» TASK
Starting with the first line and ending with the line that holds "var R := RandomNumberGenerator.new()", repeat the material exactly.

########

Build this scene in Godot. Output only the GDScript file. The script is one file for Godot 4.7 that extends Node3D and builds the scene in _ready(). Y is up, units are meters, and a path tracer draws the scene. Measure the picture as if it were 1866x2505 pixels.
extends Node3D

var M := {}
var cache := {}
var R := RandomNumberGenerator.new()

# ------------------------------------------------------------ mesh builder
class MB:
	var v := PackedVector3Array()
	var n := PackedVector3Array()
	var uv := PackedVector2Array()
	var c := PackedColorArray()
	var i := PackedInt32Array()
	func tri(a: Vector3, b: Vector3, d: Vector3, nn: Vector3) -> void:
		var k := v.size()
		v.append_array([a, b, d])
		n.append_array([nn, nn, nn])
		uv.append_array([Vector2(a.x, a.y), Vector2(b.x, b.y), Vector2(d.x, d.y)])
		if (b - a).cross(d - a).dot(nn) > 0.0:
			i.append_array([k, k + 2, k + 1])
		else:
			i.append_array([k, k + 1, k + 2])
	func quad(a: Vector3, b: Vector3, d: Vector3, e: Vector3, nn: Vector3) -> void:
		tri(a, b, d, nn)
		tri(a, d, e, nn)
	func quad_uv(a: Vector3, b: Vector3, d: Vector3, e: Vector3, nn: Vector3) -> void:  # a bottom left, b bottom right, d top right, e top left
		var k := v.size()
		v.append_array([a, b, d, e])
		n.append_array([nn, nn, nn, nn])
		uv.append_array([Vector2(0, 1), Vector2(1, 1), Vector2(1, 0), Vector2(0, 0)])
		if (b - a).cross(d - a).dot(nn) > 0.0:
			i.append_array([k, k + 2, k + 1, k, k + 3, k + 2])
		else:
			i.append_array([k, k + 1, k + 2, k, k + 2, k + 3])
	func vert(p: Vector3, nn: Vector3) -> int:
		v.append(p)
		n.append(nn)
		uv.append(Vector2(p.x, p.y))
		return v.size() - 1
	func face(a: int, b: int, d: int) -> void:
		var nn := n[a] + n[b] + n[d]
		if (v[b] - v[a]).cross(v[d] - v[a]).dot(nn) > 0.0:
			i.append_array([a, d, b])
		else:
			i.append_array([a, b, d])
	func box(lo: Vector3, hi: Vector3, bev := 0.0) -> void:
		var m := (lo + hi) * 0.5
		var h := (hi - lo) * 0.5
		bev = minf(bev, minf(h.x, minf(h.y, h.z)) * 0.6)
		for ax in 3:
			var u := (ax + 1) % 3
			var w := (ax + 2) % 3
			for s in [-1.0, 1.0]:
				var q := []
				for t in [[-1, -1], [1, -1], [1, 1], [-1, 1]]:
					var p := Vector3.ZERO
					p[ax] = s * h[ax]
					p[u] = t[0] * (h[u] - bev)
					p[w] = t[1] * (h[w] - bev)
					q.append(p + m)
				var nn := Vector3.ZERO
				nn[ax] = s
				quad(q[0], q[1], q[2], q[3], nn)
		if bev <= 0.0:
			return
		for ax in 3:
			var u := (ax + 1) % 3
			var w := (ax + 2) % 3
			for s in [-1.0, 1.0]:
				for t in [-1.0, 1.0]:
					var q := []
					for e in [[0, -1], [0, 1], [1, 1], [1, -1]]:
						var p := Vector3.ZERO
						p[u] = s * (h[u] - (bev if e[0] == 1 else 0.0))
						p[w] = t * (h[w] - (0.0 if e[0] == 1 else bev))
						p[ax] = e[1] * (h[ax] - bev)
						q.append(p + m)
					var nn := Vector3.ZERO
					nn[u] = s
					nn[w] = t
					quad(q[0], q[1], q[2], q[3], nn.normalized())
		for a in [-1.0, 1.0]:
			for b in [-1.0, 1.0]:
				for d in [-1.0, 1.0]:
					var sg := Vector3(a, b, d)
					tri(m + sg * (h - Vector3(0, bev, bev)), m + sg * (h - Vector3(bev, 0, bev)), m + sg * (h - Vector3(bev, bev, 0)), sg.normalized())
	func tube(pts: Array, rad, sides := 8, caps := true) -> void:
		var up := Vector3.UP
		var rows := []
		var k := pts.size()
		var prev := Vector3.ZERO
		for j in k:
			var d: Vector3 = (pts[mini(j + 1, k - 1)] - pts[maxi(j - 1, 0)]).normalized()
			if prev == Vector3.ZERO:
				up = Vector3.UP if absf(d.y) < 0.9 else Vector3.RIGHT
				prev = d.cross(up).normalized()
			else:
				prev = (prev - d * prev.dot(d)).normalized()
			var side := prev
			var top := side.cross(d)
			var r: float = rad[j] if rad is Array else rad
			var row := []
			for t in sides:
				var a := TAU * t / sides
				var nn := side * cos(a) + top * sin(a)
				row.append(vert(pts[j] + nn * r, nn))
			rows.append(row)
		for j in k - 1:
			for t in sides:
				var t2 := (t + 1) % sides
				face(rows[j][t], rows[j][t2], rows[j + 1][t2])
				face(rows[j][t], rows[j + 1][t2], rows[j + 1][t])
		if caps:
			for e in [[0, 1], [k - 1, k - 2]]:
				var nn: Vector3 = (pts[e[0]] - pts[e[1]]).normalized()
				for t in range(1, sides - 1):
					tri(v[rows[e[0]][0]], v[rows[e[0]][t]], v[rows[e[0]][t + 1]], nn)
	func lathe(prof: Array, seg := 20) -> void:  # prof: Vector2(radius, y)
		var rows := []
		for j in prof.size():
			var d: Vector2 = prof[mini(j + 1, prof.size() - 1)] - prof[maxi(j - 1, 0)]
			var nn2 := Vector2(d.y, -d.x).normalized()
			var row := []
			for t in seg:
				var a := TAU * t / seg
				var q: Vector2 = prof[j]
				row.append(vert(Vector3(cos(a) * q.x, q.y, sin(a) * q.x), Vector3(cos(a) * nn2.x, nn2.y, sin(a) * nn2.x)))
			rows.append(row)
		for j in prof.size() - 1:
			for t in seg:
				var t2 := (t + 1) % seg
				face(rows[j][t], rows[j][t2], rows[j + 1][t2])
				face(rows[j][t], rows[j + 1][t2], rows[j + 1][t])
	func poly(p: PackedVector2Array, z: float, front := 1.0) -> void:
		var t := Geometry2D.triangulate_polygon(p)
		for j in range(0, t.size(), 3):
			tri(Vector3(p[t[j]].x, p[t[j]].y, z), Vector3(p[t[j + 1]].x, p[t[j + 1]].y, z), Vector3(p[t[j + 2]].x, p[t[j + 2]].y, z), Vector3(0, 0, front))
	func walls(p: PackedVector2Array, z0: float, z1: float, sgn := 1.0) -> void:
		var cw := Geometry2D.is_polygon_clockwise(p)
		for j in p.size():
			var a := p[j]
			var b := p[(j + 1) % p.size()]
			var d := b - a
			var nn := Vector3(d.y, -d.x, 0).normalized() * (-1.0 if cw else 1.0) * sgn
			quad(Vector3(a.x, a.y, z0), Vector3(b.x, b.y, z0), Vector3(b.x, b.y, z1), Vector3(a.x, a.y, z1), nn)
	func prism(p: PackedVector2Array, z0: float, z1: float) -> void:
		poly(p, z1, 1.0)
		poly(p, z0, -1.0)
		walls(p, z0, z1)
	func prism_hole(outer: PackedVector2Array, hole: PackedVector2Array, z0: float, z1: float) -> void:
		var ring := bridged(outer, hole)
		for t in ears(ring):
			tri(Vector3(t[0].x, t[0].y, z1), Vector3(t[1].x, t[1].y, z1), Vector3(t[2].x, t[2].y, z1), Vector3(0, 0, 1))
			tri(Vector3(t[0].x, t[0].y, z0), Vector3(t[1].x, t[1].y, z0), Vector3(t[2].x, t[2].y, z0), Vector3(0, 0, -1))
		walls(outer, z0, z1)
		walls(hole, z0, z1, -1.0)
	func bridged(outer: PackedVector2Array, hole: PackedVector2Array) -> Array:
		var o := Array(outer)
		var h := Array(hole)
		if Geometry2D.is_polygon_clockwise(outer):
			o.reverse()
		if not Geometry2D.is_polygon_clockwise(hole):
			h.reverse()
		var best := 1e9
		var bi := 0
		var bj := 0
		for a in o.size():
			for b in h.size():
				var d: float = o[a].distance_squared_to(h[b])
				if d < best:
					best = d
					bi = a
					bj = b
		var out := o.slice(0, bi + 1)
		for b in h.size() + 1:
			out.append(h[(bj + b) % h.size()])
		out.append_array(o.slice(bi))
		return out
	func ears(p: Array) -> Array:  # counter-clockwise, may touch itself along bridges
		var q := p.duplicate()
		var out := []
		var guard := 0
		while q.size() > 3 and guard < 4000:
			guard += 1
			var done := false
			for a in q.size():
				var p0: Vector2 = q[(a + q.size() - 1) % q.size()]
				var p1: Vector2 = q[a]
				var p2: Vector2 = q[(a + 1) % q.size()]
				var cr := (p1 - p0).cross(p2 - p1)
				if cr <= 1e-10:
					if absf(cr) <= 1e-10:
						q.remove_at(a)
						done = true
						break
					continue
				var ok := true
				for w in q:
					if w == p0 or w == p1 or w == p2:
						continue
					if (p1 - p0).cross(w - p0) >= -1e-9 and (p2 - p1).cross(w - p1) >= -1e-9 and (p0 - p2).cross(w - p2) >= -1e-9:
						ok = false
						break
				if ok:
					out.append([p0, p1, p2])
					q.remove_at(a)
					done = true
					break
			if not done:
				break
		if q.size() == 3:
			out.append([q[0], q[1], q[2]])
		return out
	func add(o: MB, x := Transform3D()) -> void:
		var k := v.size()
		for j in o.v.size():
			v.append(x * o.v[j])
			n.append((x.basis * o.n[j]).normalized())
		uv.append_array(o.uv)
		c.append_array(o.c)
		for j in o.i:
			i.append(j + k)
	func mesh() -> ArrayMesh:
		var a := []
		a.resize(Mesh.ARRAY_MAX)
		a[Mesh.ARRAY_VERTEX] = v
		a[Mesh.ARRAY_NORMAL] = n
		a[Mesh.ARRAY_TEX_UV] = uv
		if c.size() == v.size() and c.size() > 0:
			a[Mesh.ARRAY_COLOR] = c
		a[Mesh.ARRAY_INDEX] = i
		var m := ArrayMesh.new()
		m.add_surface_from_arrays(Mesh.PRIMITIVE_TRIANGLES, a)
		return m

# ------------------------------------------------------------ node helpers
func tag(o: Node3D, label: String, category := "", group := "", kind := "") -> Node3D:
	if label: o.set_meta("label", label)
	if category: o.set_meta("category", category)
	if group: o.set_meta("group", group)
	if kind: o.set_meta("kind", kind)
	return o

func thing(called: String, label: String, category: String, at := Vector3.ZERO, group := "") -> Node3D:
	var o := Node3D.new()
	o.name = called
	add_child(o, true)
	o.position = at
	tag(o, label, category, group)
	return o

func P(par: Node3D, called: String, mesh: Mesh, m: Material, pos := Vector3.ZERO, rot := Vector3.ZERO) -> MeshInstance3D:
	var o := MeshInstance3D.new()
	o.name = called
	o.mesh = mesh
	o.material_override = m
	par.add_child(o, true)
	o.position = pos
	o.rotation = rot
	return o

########

» EXERCISE RESPONSE
Build this scene in Godot. Output only the GDScript file. The script is one file for Godot 4.7 that extends Node3D and builds the scene in _ready(). Y is up, units are meters, and a path tracer draws the scene. Measure the picture as if it were 1866x2505 pixels.
extends Node3D

var M := {}
var cache := {}
var R := RandomNumberGenerator.new()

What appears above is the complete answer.